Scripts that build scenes

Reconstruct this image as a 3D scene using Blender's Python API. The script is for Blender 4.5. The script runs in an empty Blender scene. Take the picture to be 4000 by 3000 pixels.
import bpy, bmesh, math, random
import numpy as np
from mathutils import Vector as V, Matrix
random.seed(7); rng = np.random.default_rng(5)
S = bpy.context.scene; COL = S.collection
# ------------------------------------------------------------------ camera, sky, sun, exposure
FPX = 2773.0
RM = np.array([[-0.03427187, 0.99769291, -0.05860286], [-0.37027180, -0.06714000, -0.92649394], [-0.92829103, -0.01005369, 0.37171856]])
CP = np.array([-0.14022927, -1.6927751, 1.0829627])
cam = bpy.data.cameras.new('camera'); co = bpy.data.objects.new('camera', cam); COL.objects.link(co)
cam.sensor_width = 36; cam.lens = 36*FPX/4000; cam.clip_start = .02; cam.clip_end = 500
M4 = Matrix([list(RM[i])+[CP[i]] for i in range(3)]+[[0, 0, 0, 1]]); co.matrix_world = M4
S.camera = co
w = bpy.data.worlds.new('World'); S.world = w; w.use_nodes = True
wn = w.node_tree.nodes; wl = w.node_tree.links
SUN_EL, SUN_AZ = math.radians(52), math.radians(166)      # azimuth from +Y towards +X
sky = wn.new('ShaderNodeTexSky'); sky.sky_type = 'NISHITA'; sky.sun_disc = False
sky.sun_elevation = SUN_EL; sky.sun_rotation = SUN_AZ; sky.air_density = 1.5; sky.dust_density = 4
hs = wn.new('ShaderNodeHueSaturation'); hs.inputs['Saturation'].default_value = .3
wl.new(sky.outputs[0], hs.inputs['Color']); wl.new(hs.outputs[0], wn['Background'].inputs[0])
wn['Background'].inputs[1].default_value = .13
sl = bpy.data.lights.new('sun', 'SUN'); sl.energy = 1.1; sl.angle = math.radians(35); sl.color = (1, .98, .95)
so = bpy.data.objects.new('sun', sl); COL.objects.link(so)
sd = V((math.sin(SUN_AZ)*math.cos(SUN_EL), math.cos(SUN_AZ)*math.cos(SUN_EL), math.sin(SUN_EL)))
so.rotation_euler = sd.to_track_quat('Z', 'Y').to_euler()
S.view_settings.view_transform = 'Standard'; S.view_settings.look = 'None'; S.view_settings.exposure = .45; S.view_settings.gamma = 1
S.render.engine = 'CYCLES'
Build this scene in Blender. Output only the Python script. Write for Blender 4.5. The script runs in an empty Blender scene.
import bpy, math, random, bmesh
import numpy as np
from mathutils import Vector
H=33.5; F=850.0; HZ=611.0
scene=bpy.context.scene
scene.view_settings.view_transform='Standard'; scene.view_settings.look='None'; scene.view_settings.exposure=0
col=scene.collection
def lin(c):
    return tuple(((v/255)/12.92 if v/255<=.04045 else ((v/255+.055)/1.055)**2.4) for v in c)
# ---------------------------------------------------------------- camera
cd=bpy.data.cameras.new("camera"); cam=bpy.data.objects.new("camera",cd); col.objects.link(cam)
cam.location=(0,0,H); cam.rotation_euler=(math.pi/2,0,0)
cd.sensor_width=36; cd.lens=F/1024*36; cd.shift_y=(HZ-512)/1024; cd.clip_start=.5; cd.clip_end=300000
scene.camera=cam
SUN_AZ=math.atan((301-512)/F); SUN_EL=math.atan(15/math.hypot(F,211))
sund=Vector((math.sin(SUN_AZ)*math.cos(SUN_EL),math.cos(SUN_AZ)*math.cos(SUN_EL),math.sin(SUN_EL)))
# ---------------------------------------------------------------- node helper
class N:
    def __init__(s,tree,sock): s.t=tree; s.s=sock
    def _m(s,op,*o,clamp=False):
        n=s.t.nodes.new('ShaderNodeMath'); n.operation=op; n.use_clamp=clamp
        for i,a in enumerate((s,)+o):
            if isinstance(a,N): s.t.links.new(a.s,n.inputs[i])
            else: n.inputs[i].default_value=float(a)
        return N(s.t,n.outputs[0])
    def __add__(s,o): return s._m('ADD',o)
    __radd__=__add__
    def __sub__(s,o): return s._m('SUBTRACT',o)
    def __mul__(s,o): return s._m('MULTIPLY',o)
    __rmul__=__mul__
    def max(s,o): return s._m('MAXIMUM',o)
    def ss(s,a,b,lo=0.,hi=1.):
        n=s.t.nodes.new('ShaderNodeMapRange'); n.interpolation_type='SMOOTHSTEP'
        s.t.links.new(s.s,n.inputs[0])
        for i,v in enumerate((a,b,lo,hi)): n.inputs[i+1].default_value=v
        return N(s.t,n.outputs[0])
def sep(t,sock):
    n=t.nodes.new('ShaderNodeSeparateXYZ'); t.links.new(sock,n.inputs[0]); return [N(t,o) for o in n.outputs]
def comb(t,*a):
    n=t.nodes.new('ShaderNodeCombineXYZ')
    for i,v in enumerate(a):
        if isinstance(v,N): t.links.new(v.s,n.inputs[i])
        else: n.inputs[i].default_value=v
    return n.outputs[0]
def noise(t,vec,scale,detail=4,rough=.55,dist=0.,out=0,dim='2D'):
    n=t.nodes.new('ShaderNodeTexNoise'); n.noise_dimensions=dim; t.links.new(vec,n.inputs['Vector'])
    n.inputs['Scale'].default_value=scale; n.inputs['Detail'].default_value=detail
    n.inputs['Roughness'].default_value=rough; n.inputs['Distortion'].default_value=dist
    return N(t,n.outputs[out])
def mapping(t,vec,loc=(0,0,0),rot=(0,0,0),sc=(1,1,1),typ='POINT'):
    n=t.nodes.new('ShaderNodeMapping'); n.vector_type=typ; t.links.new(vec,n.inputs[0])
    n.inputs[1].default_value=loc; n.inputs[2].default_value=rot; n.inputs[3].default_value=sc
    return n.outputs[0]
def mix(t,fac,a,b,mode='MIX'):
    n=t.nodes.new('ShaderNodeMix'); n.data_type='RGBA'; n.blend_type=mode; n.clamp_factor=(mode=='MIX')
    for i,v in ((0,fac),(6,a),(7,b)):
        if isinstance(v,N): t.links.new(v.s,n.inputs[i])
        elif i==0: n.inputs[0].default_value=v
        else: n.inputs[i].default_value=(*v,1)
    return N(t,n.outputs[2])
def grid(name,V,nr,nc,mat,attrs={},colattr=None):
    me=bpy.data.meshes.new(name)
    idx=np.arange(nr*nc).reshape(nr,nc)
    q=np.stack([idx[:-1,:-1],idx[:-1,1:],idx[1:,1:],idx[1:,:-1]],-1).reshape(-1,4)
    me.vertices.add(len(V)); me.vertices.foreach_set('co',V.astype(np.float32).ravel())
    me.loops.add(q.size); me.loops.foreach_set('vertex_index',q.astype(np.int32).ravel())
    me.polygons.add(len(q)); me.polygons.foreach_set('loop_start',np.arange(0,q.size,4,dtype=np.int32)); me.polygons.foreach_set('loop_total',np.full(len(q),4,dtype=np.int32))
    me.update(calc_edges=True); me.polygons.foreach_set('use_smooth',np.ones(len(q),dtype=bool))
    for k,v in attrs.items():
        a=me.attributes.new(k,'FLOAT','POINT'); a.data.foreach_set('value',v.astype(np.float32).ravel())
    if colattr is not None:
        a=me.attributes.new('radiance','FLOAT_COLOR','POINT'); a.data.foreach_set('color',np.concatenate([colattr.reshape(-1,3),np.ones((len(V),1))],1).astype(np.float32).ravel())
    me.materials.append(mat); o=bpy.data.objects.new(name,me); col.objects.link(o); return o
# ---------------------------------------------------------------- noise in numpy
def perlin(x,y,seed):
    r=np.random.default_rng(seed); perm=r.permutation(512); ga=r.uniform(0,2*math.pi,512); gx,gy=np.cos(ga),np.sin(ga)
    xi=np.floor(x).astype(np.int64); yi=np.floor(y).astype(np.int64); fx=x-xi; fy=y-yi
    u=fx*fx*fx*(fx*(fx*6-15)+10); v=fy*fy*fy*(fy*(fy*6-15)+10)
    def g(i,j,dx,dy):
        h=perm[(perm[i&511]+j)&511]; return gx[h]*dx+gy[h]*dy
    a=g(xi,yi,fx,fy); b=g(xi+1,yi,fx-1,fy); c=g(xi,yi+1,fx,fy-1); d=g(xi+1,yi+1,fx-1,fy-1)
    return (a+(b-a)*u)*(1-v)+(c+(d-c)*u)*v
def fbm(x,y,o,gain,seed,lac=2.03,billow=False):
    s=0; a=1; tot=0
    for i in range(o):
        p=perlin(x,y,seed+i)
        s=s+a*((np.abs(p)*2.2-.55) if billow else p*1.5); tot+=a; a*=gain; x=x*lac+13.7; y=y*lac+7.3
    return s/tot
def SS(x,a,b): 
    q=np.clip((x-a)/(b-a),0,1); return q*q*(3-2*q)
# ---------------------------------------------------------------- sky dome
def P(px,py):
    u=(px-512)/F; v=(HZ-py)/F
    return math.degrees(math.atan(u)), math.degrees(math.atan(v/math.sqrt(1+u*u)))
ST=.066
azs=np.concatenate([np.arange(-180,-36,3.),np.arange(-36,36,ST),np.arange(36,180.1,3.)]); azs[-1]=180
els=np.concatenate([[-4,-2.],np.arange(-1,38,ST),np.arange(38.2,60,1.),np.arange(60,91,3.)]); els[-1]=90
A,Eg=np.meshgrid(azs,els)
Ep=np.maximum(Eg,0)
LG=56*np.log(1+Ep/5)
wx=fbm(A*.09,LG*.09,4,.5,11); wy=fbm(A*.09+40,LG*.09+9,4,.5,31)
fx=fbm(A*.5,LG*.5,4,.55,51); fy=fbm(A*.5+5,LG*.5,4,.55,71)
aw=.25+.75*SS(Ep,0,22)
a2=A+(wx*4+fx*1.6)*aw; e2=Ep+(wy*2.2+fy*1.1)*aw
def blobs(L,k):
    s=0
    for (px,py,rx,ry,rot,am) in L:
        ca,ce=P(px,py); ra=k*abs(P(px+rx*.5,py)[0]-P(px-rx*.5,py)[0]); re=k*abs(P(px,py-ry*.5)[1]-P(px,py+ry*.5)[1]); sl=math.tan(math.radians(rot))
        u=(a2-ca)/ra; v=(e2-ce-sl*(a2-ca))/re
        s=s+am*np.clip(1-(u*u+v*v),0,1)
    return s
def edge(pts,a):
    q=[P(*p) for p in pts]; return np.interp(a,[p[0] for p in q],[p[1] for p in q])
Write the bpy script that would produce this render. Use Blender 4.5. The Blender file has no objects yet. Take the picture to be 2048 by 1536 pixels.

- _WORK REQUIRED_: Pull out every line of the records above that contains the word "Python".

- _FINAL RESULT_:
Reconstruct this image as a 3D scene using Blender's Python API. The script is for Blender 4.5. The script runs in an empty Blender scene. Take the picture to be 4000 by 3000 pixels.
Build this scene in Blender. Output only the Python script. Write for Blender 4.5. The script runs in an empty Blender scene.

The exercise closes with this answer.